[START EXTRACTED INFORMATION]

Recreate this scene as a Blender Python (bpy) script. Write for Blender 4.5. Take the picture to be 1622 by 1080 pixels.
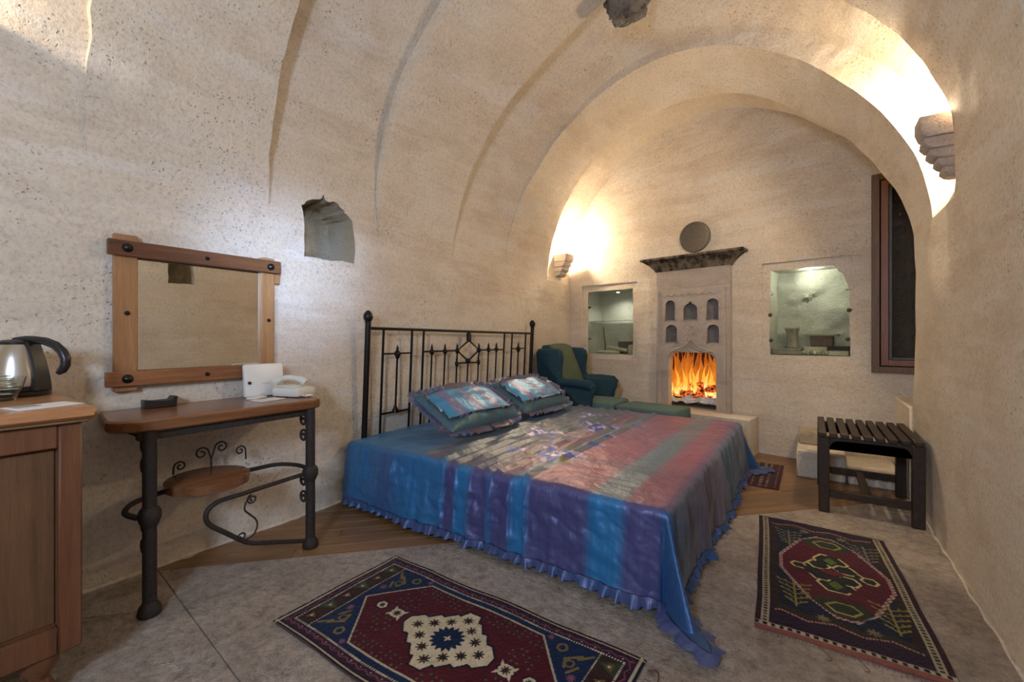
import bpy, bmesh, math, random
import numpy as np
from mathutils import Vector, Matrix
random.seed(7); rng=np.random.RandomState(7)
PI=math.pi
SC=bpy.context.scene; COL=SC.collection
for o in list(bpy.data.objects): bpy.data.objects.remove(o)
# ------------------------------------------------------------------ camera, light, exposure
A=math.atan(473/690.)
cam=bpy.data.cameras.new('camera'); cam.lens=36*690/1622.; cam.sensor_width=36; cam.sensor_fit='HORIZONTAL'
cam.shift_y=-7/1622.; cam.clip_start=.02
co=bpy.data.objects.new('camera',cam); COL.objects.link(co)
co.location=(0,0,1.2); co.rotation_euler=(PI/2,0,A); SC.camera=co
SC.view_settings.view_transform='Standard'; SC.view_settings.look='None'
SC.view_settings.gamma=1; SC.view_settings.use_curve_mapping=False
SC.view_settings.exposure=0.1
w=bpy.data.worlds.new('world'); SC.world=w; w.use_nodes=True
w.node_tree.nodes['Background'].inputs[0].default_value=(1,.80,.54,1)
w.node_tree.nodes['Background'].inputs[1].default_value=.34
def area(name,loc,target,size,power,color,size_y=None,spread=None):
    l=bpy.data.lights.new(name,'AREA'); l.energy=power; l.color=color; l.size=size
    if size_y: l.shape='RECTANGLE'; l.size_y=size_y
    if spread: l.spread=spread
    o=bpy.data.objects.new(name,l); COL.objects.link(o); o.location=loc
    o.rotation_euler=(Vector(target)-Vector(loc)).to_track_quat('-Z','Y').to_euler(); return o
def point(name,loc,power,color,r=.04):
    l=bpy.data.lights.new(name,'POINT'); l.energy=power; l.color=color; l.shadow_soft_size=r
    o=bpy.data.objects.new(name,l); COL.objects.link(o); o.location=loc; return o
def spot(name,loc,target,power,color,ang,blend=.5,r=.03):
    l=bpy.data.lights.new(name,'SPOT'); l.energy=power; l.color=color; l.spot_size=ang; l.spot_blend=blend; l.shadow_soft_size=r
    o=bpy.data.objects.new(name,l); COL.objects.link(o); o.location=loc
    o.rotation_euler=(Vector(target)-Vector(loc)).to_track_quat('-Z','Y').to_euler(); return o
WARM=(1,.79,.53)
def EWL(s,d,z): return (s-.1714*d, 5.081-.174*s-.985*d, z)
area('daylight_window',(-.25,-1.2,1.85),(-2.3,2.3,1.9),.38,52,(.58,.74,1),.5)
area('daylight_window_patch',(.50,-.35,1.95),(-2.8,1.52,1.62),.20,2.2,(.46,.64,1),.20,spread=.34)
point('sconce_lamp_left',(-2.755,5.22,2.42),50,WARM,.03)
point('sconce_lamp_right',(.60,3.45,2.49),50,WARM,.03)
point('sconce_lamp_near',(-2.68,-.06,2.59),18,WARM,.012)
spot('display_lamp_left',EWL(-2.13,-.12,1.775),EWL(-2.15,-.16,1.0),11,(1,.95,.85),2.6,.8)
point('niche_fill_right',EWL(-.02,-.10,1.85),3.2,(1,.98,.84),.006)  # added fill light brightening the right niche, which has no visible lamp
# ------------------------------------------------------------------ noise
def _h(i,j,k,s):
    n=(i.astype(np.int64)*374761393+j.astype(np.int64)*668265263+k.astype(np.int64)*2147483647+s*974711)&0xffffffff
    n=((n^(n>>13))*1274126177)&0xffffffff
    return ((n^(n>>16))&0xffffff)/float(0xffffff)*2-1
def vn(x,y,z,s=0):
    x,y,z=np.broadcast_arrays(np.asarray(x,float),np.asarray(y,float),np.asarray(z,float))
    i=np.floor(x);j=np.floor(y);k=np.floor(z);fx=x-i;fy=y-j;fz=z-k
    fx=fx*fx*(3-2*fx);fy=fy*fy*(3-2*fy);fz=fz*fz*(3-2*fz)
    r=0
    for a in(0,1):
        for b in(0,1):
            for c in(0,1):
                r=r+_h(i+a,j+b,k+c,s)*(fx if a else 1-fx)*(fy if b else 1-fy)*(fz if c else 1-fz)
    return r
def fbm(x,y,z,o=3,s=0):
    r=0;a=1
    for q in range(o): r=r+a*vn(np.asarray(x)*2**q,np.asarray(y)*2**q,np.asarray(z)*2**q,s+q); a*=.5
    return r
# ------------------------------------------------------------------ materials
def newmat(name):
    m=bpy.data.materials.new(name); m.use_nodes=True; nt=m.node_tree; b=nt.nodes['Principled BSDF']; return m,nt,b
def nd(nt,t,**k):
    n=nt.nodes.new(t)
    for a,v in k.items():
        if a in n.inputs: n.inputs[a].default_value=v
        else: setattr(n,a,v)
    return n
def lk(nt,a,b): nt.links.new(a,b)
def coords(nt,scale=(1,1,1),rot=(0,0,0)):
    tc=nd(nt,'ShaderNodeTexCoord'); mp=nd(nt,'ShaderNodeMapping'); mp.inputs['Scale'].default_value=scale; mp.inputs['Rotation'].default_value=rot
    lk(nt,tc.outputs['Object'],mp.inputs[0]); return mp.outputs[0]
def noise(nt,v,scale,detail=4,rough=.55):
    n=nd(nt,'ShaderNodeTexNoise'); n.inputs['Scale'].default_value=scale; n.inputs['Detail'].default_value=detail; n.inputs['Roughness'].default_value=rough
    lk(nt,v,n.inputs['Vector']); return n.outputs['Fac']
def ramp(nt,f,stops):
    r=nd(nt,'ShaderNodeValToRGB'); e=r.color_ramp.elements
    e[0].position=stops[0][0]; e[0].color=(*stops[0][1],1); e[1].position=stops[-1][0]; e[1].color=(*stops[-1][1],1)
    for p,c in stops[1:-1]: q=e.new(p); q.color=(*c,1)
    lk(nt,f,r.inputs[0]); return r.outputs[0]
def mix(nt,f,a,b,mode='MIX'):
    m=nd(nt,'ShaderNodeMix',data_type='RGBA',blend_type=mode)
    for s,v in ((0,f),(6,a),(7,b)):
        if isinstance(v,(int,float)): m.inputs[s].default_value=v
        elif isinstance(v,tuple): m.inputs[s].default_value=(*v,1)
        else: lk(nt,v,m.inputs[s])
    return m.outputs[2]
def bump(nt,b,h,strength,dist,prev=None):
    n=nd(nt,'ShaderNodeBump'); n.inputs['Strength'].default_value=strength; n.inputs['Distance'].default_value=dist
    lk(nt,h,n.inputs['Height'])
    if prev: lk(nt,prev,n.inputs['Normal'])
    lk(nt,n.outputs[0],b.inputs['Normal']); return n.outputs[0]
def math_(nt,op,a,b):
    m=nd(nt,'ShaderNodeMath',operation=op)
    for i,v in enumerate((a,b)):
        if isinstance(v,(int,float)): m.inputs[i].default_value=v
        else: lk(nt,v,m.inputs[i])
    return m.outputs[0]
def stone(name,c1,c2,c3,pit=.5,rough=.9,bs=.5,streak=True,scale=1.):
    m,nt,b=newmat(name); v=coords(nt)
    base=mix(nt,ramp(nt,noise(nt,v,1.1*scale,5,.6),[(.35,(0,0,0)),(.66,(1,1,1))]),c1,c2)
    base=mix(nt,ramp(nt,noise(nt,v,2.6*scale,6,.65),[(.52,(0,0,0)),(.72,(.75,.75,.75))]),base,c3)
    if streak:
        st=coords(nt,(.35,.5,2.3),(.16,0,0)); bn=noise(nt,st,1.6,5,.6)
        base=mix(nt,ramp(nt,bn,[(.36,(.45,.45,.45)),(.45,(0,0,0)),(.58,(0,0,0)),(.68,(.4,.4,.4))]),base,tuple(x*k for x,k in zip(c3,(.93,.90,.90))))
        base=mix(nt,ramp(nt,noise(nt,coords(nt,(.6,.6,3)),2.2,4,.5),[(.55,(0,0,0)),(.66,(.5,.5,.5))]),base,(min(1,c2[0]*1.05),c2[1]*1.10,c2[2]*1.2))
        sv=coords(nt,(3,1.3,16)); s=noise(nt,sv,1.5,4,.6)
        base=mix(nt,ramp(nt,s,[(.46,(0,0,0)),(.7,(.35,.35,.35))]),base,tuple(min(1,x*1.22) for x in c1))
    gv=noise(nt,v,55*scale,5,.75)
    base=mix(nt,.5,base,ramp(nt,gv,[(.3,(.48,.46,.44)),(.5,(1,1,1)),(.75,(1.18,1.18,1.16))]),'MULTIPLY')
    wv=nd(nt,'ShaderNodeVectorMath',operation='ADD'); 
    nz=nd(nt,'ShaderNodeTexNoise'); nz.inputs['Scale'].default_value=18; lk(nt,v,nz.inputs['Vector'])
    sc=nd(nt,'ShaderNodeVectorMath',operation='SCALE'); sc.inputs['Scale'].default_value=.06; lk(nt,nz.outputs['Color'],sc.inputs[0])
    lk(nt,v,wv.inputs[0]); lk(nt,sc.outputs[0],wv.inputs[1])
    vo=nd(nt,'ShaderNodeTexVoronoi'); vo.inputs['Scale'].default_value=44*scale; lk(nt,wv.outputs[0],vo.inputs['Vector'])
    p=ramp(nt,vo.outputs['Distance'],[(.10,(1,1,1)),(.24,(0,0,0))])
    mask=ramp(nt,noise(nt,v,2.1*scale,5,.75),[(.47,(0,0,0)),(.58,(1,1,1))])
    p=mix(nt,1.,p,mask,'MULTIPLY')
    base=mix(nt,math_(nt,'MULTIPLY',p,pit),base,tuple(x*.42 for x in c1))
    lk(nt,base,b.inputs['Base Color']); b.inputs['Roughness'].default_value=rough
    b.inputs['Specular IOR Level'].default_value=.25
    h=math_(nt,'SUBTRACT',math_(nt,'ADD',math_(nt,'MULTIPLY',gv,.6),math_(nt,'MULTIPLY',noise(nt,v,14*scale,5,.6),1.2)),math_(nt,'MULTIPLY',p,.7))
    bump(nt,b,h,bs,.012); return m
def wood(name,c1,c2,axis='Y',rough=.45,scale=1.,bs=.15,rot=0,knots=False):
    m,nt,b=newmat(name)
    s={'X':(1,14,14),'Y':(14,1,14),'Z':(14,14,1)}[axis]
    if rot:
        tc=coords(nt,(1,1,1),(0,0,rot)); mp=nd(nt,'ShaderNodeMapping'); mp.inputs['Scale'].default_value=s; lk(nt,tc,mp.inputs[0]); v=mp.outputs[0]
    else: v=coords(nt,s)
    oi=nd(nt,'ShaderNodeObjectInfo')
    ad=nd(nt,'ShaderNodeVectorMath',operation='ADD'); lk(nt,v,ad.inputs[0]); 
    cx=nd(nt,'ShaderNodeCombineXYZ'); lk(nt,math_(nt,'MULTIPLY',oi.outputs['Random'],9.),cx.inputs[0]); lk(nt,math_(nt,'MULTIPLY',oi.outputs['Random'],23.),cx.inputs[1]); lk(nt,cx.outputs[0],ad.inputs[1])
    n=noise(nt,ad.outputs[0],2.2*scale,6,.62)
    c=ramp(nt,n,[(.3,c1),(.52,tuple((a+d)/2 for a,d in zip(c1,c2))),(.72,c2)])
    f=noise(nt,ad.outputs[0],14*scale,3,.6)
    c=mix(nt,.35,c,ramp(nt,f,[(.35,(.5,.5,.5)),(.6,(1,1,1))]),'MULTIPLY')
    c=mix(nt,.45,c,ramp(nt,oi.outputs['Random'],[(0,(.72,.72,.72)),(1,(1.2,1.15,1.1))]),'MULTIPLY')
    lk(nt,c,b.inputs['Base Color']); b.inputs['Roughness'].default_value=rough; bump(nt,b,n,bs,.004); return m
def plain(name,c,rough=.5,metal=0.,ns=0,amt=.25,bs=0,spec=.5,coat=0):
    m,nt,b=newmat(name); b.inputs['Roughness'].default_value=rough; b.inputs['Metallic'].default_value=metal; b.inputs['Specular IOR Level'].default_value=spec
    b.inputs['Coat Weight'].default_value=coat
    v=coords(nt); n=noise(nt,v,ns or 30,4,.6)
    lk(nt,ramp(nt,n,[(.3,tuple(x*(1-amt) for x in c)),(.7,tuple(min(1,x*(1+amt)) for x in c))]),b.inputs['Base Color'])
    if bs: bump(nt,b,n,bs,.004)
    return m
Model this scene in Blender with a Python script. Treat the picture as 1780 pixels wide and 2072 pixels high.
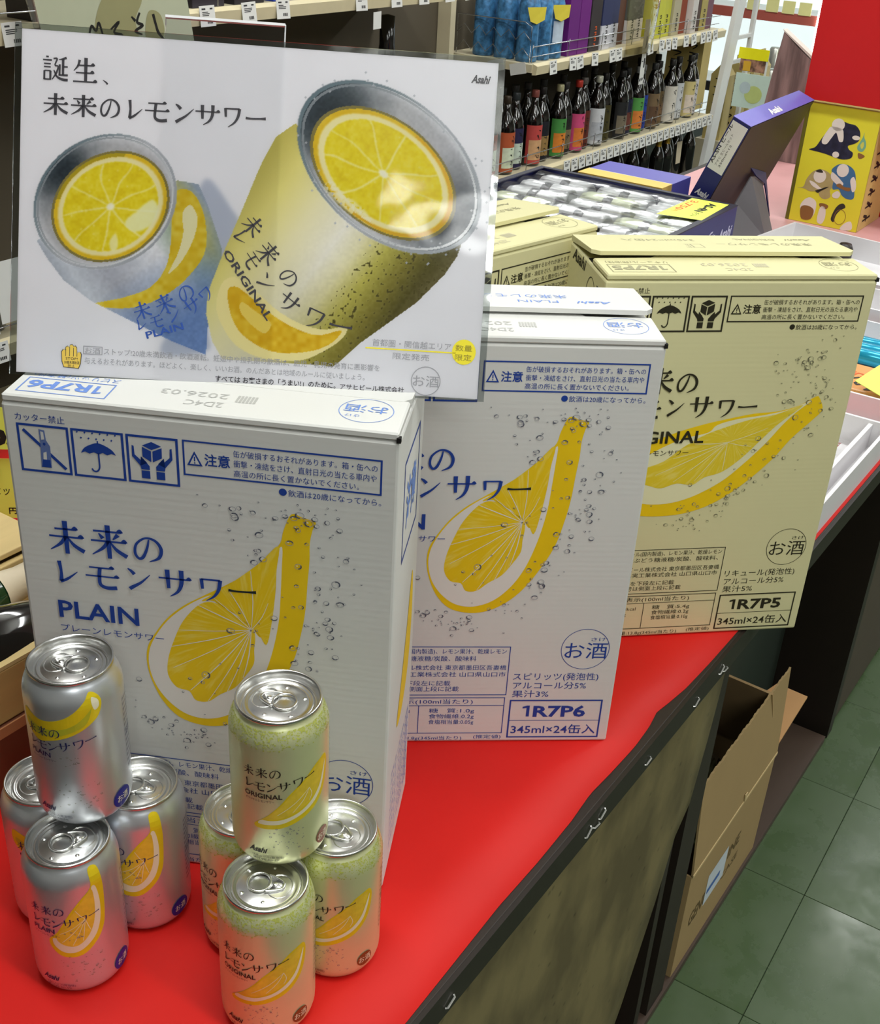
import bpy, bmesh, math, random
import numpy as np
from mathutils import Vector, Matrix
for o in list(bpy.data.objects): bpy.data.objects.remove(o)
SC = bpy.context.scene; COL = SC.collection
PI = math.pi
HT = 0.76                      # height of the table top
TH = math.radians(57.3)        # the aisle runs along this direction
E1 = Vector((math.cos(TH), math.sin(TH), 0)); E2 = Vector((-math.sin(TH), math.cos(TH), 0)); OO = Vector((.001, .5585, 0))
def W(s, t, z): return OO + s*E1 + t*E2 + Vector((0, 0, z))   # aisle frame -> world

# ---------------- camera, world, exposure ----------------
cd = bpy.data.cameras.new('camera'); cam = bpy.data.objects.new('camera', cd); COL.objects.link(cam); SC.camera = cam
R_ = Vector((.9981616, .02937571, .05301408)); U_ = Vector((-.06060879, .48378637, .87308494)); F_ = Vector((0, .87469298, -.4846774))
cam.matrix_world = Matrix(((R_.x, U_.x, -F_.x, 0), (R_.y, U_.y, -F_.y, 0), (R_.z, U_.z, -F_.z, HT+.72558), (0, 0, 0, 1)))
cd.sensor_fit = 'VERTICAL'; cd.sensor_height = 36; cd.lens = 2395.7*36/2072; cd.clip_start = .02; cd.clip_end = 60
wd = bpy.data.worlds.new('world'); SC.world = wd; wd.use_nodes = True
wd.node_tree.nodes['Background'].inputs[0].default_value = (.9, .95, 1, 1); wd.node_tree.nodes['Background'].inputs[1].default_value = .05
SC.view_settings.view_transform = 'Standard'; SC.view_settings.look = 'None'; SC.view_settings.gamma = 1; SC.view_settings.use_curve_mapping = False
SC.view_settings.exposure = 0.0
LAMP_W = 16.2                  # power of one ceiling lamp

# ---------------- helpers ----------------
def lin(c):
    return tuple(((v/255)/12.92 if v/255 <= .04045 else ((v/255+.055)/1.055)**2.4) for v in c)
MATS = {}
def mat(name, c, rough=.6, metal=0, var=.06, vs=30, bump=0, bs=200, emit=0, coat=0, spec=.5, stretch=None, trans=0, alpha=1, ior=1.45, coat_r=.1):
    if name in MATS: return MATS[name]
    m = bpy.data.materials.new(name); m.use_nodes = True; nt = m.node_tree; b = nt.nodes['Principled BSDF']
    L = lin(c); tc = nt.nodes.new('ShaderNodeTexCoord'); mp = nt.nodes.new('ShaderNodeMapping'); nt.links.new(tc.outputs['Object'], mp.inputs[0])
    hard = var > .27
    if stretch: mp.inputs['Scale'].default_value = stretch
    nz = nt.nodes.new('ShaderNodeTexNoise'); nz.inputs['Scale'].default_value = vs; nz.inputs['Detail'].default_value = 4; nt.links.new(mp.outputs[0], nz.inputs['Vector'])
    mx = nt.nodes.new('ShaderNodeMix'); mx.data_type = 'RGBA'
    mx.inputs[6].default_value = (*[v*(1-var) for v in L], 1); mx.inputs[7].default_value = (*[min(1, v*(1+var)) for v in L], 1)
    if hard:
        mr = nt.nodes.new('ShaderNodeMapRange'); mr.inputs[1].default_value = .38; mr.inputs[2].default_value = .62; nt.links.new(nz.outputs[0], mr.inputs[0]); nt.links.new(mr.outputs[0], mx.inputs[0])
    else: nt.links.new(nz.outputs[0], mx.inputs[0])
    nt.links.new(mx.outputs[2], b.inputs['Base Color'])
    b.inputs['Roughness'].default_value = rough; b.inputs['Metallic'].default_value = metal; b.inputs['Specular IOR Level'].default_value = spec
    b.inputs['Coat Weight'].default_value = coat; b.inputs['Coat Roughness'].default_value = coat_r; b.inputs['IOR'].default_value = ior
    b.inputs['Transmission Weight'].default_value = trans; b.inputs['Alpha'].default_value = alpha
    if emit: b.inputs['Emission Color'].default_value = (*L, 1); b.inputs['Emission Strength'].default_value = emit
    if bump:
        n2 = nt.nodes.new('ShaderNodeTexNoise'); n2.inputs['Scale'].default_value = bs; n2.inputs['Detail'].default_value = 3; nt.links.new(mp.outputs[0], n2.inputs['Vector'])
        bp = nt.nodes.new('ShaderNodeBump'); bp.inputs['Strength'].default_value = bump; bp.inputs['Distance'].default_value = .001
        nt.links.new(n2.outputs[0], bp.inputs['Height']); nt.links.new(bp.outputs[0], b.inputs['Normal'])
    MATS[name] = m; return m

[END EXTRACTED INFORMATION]

# [WHAT YOU SHOULD DO]
Skip every picture. Repeat the lines from the one with "Model this scene" through the one with "def W(s, t, z): return", both ends included.

# [REPLY]
Model this scene in Blender with a Python script. Treat the picture as 1780 pixels wide and 2072 pixels high.
import bpy, bmesh, math, random
import numpy as np
from mathutils import Vector, Matrix
for o in list(bpy.data.objects): bpy.data.objects.remove(o)
SC = bpy.context.scene; COL = SC.collection
PI = math.pi
HT = 0.76                      # height of the table top
TH = math.radians(57.3)        # the aisle runs along this direction
E1 = Vector((math.cos(TH), math.sin(TH), 0)); E2 = Vector((-math.sin(TH), math.cos(TH), 0)); OO = Vector((.001, .5585, 0))
def W(s, t, z): return OO + s*E1 + t*E2 + Vector((0, 0, z))   # aisle frame -> world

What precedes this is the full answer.